November 4, 2021 • Alan McGuckin • Bass Pro Tour

Along with trail cam pictures and Halloween costumes come squarebill crankbaits, Whopper Ploppers and buzzbaits this time of year. But don’t sleep on the category of lures Bill Lewis made famous more than 50 years ago, because lipless crankbaits flat-out catch ‘em in the fall – and they likely always will.

Here are three tips from Terry “Big Show” Scroggins to soup up your lipless crankbait game between now and Christmas (when you’re not in a treestand).

Don’t Just Throw the Standard Size

The 1/2-ounce size is by far the most popular and top seller of all time, but Scroggins says the smaller 1/4-ounce size will get you bites when the larger size won’t.

“By this time of year, bass have seen a ton of lures, and the baitfish are a bit smaller too.
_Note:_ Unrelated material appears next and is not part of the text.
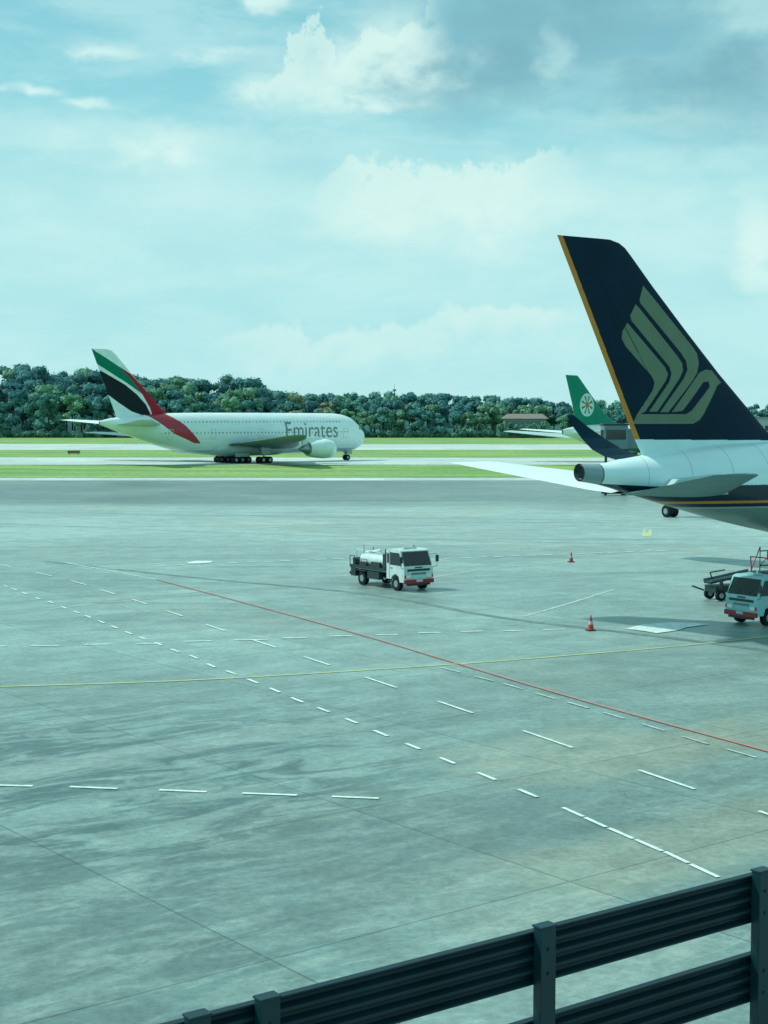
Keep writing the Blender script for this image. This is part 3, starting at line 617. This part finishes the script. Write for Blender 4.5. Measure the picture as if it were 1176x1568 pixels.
for row,(yy,k,dens) in enumerate(((716,.66,8),(728,.84,8.5),(743,1.0,8.5),(757,1.02,9))):
    x=-330
    while x<330:
        x+=dens*rng.uniform(.6,1.3); y=yy+rng.uniform(-5,5)
        u=588+F*x/y
        if row==0 and 768<u<842: continue
        vt=np.interp(u,tu,tv); H=(CAMH+(638-vt)/F*y)*k*rng.uniform(.88,1.0)
        R=H*rng.uniform(.24,.34)+1.6
        base=np.array([(.070,.215,.215),(.090,.260,.215),(.130,.300,.195),(.060,.185,.200),(.20,.27,.18)][rng.choice(5,p=[.32,.26,.19,.17,.06])])  # crown colours lightened and blued to stand in for distance haze
        if abs(x)<190:
            trunk.cyl((x,y,0),(x,y,H*.6),.45,.2,0,6,False)
            for _ in range(3):
                a=rng.uniform(0,6.28); trunk.cyl((x,y,H*rng.uniform(.3,.5)),(x+math.cos(a)*R*.6,y+math.sin(a)*R*.6,H*.7),.18,.07,0,5,False)
        vis=abs(x)<185; nl=(15 if vis else 7)
        for i in range(nl):
            f=rng.uniform(.2,.98) if row==0 else rng.uniform(.4,1.0)
            w=math.sqrt(max(0,1-((f-.52)/.52)**2)); a=rng.uniform(0,6.28); rr=R*w*rng.uniform(.2,.95)
            lr=R*rng.uniform(.25,.45); z=min(f*H,H-lr*.8)
            leaves(np.array([x+math.cos(a)*rr,y+math.sin(a)*rr,z]),lr*np.array([1,1,.8]),50 if vis else 22,.62 if vis else 1.1,base*rng.uniform(.82,1.2))
x=-330
while x<330:
    x+=rng.uniform(2,4)
    leaves(np.array([x,711+rng.uniform(-3,3),rng.uniform(.8,2.2)]),np.array([3,2.5,rng.uniform(1.4,3.0)]),36,.6,np.array([.08,.22,.17])*rng.uniform(.6,1.2))
for x in np.arange(52,78,2.6):
    for _ in range(2): leaves(np.array([x+rng.uniform(-1,1),698+rng.uniform(-2,2),rng.uniform(1.5,6.0)]),np.array([2.2,2,2.0]),40,.6,np.array([.09,.25,.18])*rng.uniform(.7,1.2))
V=np.concatenate(V);C=np.concatenate(C); Fq=np.arange(len(V)).reshape(-1,4)
forest=bpy.data.objects.new('distant_forest',None); scene.collection.objects.link(forest)
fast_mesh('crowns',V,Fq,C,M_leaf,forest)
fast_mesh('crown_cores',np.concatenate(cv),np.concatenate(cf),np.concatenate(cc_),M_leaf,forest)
trunk.build('trunks',[mat('bark',(.06,.07,.06),.9)],parent=forest,recalc=False)
b=MB()
xs=np.linspace(-1500,1500,121)
hz=[8+4*math.sin(x*.013)+2*math.sin(x*.05+1)+ (10*min(1,(-60-x)/120) if x<-60 else 0) for x in xs]
vs=[(x,765,-.2) for x in xs]+[(x,785,h) for x,h in zip(xs,hz)]+[(x,1100,h*.9) for x,h in zip(xs,hz)]; n=len(xs)
b.add(vs,[(i,i+1,n+i+1,n+i) for i in range(n-1)]+[(n+i,n+i+1,2*n+i+1,2*n+i) for i in range(n-1)],0,True)
b.build('hill',[mat('hill_scrub',(.04,.13,.12),.95,noise=.5,scale=.15,spec=.05)],recalc=False)
# ================================================================= BUILDINGS
M_wall=mat('render_wall',(.28,.36,.35),.7,noise=.08); M_wall_haze=mat('hazed_render_wall',(.19,.27,.26),.7,noise=.1); M_roof=mat('tile_roof',(.21,.19,.17),.8,noise=.2); M_grey=mat('cladding_grey',(.12,.22,.23),.5,noise=.1)  # tiled building's wall colour dimmed to carry distance haze
x=(803-588)/F*706
b=MB(); b.box((0,0,4.4),(19,10,8.8),0)
b.add([(-10.5,-6,8.8),(10.5,-6,8.8),(10.5,6,8.8),(-10.5,6,8.8),(-8,0,11.0),(8,0,11.0)],[(0,1,5,4),(1,2,5),(2,3,4,5),(3,0,4),(0,3,2,1)],1)
for r in(2.0,4.4,6.8):
    for k in range(8): b.box((-8.2+k*2.3,-5.03,r+.3),(1.3,.06,1.2),2)
b.build('tiled_roof_building',[M_wall_haze,M_roof,M_grey],loc=(x,706,0))
b=MB(); b.box((0,0,4.5),(16,10,9),0); b.box((0,0,9.3),(17,11,.6),1)
for k in range(7): b.box((-6.3+k*2.1,-5.03,6),(1.4,.06,1.6),2)
b.build('airport_building',[M_wall,M_grey,M_glass],loc=((1168-588)/F*500,500,0))
b=MB(); b.cyl((0,0,0),(0,0,22),.5,.25,0,8); b.box((0,0,22.3),(1.6,1.6,.8),0); b.cyl((0,0,22),(0,0,25.5),.1,.06,0,6); b.box((0,0,20.5),(2.2,2.2,.15),0)
b.build('antenna_mast',[M_grey],loc=((604-588)/F*735,735,0))
y=190.; x=(940-588)/F*y
b=MB(); b.box((0,0,7.2),(2.9,3.2,2.9),0); b.box((0,-1.62,7.5),(2.4,.05,1.2),1); b.box((0,0,8.75),(3.2,3.5,.2),2)
b.box((9,2.5,7.0),(16,2.2,2.4),0,rz=.25); b.box((1.2,0,2.9),(.5,.5,5.8),2); b.box((-1,0,2.9),(.3,.3,5.8),2); b.box((.1,0,.5),(3.2,1.2,.6),2); b.box((.1,0,5.6),(3,3.2,.2),2)
b.box((15,4,3),(.8,.8,6),2); b.box((-1.48,0,7.4),(.05,2.4,1.4),1); b.cyl((.9,-.4,8.8),(.9,-.4,10.0),.05,.05,2)
for k in range(5): b.box((4+k*3,.25+k*.75,7.3),(.1,.1,2.3),2)
b.build('jet_bridge',[M_grey,M_glass,M_dark],loc=(x,y,0),bevel=.04)
# ================================================================= RAILING & LEDGE
Kk=7270.
def rp(u,dv): y=Kk/dv; return Vector(((u-588)/F*y,y,0))
Pr=rp(1156,701); Pm=rp(822,793); Pl=rp(390,899)
d=(Pr-Pl).normalized(); L0=(Pr-Pl).length/2; Zt=CAMH-Kk/F
mid=(Pr+Pl+Pm)/3; ang=math.atan2(d.y,d.x)
b=MB()
def panel(zt,zb,x0,x1,waves):
    n=waves*8; pts=[]
    for i in range(n+1):
        t=i/n; w=math.cos(t*waves*2*math.pi); w=max(-1,min(1,w*1.6)); pts.append((-.045-.022*w, zt+(zb-zt)*t))
    prof=pts+[(-.01,zb),(-.01,zt)]
    m_=len(prof); vs=[(x0,p[0],p[1]) for p in prof]+[(x1,p[0],p[1]) for p in prof]
    b.add(vs,[(i,(i+1)%m_,m_+(i+1)%m_,m_+i) for i in range(m_)]+[tuple(range(m_)),tuple(range(m_,2*m_))[::-1]],0)
panel(-.02,-.35,-12,9,4); panel(-.57,-.90,-12,9,4); panel(-1.12,-1.39,-12,9,3)
for k in range(-6,5):
    for off in ((0,) if k!=-1 else (0,-.42)):
        X=k*L0+off; b.box((X,-.105,-.75),(.118,.075,1.52),1); b.box((X,-.105,.018),(.132,.09,.015),1)
        for zz in(-.12,-.27,-.67,-.82): b.cyl((X,-.142,zz),(X,-.152,zz),.012,.012,1,8)
M_rail=mat('railing_paint',(.003,.024,.033),.42,noise=.2,scale=2,spec=.28)
b.build('corrugated_railing',[M_rail,mat('railing_post_paint',(.004,.034,.043),.4,noise=.15,spec=.3)],loc=(mid.x,mid.y,Zt),rz=ang,bevel=.006)
b=MB(); b.box((-1.5,-3.0,-1.65),(21,6.4,.3),0); b.box((-1.5,-4.5,-4.2),(21,3,4.78),0)
b.build('terminal_ledge',[M_wall],loc=(mid.x,mid.y,Zt),rz=ang)
# ================================================================= WORLD
SUN_EL=math.radians(50); SUN_AZ=math.radians(-78)
w=bpy.data.worlds.new('World'); scene.world=w; w.use_nodes=True; nt=w.node_tree; N=nt.nodes; L=nt.links
bg=N['Background']; bg.inputs['Strength'].default_value=.1
sky=N.new('ShaderNodeTexSky'); sky.sky_type='NISHITA'; sky.sun_disc=False; sky.sun_elevation=SUN_EL; sky.sun_rotation=SUN_AZ; sky.air_density=1.0; sky.dust_density=1.2
def mth(op,a,b_=None,c_=None):
    n=N.new('ShaderNodeMath'); n.operation=op
    for i,x in enumerate((a,b_,c_)):
        if x is None: continue
        if isinstance(x,(int,float)): n.inputs[i].default_value=x
        else: L.new(x,n.inputs[i])
    return n.outputs[0]
def mr(v,a,b_,c,d):
    n=N.new('ShaderNodeMapRange'); n.interpolation_type='SMOOTHSTEP'
    for k,x in zip(('From Min','From Max','To Min','To Max'),(a,b_,c,d)):
        if isinstance(x,(int,float)): n.inputs[k].default_value=x
        else: L.new(x,n.inputs[k])
    L.new(v,n.inputs['Value']); return n.outputs[0]
def mix(f,a,c,bt='MIX'):
    n=N.new('ShaderNodeMix'); n.data_type='RGBA'; n.blend_type=bt
    if isinstance(f,(int,float)): n.inputs[0].default_value=f
    else: L.new(f,n.inputs[0])
    for i,x in((6,a),(7,c)):
        if isinstance(x,tuple): n.inputs[i].default_value=(*x,1)
        else: L.new(x,n.inputs[i])
    return n.outputs[2]
tc=N.new('ShaderNodeTexCoord'); sp=N.new('ShaderNodeSeparateXYZ'); L.new(tc.outputs['Generated'],sp.inputs[0])
az=mth('ARCTAN2',sp.outputs[0],sp.outputs[1]); el=mth('ARCSINE',sp.outputs[2])
def vec(x,y,z=0.0):
    n=N.new('ShaderNodeCombineXYZ')
    for i,q in enumerate((x,y,z)):
        if isinstance(q,(int,float)): n.inputs[i].default_value=q
        else: L.new(q,n.inputs[i])
    return n.outputs[0]
def noise(v,sc,det=5,ro=.55,dist=0):
    n=N.new('ShaderNodeTexNoise'); n.inputs['Scale'].default_value=sc; n.inputs['Detail'].default_value=det; n.inputs['Roughness'].default_value=ro; n.inputs['Distortion'].default_value=dist; L.new(v,n.inputs['Vector']); return n.outputs['Fac']
uv=vec(az,mth('MULTIPLY',el,1.6)); uvw=vec(az,mth('MULTIPLY',el,3.4),3.3)
n1=noise(uv,20,7,.58,.2); n2=noise(uv,9,5,.5); n3=noise(uvw,9,7,.6,.3); n4=noise(vec(az,mth('MULTIPLY',el,1.6),7.7),14,6,.55)
wa=mth('MULTIPLY',mth('SUBTRACT',n4,.5),.13); we=mth('MULTIPLY',mth('SUBTRACT',n1,.5),.055)
azw=mth('ADD',az,wa); elw=mth('ADD',el,we)
def blob(u,v,ru,rv,i=.2,o=1.3,ax=azw,ex=elw):
    a0=(u-588)/F; e0=(638-v)/F
    dx=mth('DIVIDE',mth('SUBTRACT',ax,a0),ru/F); dy=mth('DIVIDE',mth('SUBTRACT',ex,e0),rv/F)
    d=mth('SQRT',mth('ADD',mth('MULTIPLY',dx,dx),mth('MULTIPLY',dy,dy)))
    return mr(d,i,o,1,0)
def mx(a,b_): return mth('MAXIMUM',a,b_)
base=mix(1.0,sky.outputs[0],(.62,1.20,1.06),'MULTIPLY')
base=mix(mr(el,.0,.35,.92,.45),base,(3.4,7.7,8.4))
base=mix(mr(el,-.02,.22,.92,0),base,(4.8,8.2,8.3))
base=mix(mth('MULTIPLY',mr(n3,.40,.66,0,1),.45),base,(5.9,8.9,8.8))
lv=mx(blob(300,320,480,130,0,1.4),blob(850,360,460,130,0,1.4)); base=mix(mth('MULTIPLY',lv,mr(n2,.3,.65,.35,.85)),base,(6.0,8.9,8.7))
# grey cloud mass
dk=mx(blob(880,50,320,120,.2,1.2),mx(blob(730,130,200,80,.1,1.3),blob(1090,150,240,95,.1,1.3)))
base=mix(mth('MULTIPLY',dk,mr(n1,.32,.64,1.0,.70)),base,(2.1,4.7,5.5))
hl=mx(blob(1130,50,70,50,.1,1.3),mx(blob(830,110,36,50,.1,1.3),blob(960,200,180,28,.0,1.4))); base=mix(mth('MULTIPLY',hl,.5),base,(5.2,8.2,8.2))
# soft bright cumulus body
br_=blob(590,90,100,85,.1,1.2)
for q in((470,145,150,34),(640,110,80,60),(560,165,120,24),(395,12,95,24),(700,330,260,60),(1165,380,60,95),(260,235,170,38)):
    br_=mx(br_,blob(*q,.1,1.3))
base=mix(mth('MULTIPLY',br_,mr(n1,.38,.60,.35,.88)),base,(7.0,9.4,8.9))
sa=mth('ADD',az,mth('MULTIPLY',mth('SUBTRACT',n1,.5),.06)); se=mth('ADD',el,mth('MULTIPLY',mth('SUBTRACT',n1,.5),.022))
ws=blob(165,106,80,14,.0,1.4,sa,se)
for q in((70,162,60,10),(150,178,45,11),(350,105,70,14)): ws=mx(ws,blob(*q,.0,1.4,sa,se))
base=mix(mth('MULTIPLY',ws,mr(n1,.35,.6,.3,.9)),base,(6.9,9.3,9.0))
def bank(base,u0,u1,v,amp,depth,stren,seed,slope=0.0):
    a0,a1=(u0-588)/F,(u1-588)/F; e0=(638-v)/F; w_=(a1-a0)*.28
    c1=noise(vec(az,mth('MULTIPLY',el,.8),seed),26,6,.58,.0)
    et=mth('ADD',mth('ADD',mth('MULTIPLY',mth('SUBTRACT',c1,.5),amp),e0),mth('MULTIPLY',mth('SUBTRACT',az,(a0+a1)/2),slope))
    dd=mth('SUBTRACT',et,el)
    f=mth('MULTIPLY',mr(dd,-.0015,.005,0,1),mr(dd,.004,depth,1,0))
    f=mth('MULTIPLY',f,mth('MULTIPLY',mr(az,a0,a0+w_,0,1),mr(az,a1-w_,a1,1,0)))
    return mix(mth('MULTIPLY',f,stren),base,(7.0,9.3,8.7))
base=bank(base,440,920,262,.10,.06,.72,1.7,.14)
base=bank(base,300,760,500,.07,.035,.5,4.1,.05)
base=bank(base,640,900,475,.05,.03,.6,5.9,0)
base=bank(base,330,700,85,.16,.05,.65,9.2,.28)
gen=mth('MULTIPLY',mr(n2,.48,.66,0,1),mr(el,.27,.5,0,.7)); base=mix(gen,base,(6.2,8.4,8.4))
L.new(base,bg.inputs['Color'])
sd_=bpy.data.lights.new('sun','SUN'); sd_.energy=3.3; sd_.angle=math.radians(2.0); sd_.color=(1,.97,.87)
so=link(bpy.data.objects.new('sun',sd_))
dirv=Vector((math.sin(SUN_AZ)*math.cos(SUN_EL),math.cos(SUN_AZ)*math.cos(SUN_EL),math.sin(SUN_EL)))
so.rotation_euler=dirv.to_track_quat('Z','Y').to_euler(); so.location=(0,0,60)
So, a lot of times that 1/4-ounce size will outfish the bigger baits,” says the winner of more than $2 million in tournament prize money.

Braided Line around Vegetation

“You can get away with 12-pound fluorocarbon or monofilament on your lipless baits if you’re just throwing around rocky shorelines or pockets, but if you’re raking them over submerged grass, braided line is going to make your life a whole lot easier,” Scroggins advises.

The Florida pro reaches for 30-pound Hi-Seas braid to rip his rattling baits free from the vegetation, and that’s often when the bite occurs. 

Keep Colors Simple

While there have been nearly as many red lipless baits sold during February and March the past 25 years as what Dollar General sells Reese’s Cups the last week of October, in the fall, Scroggins basically leans on shades of shad or chartreuse.

“If the water is pretty dingy, I love to throw the lemon-lime color, but most days I’m going to tie on Sexy Shad or Foxy Mama,” says Scroggins. “Of course, blue and chrome is the greatest seller of all time, and there’s good reason for that, but I like to mix it up a little bit, and show ‘em something they haven’t seen a ton of,” he grins.

Take Scroggins’ advice in the weeks ahead and you’re sure to improve your lipless success in a manner that would make Bill Lewis grin like “Big Show” looking at a homemade pumpkin pie after hammering home one of his famous marinated rib eyes.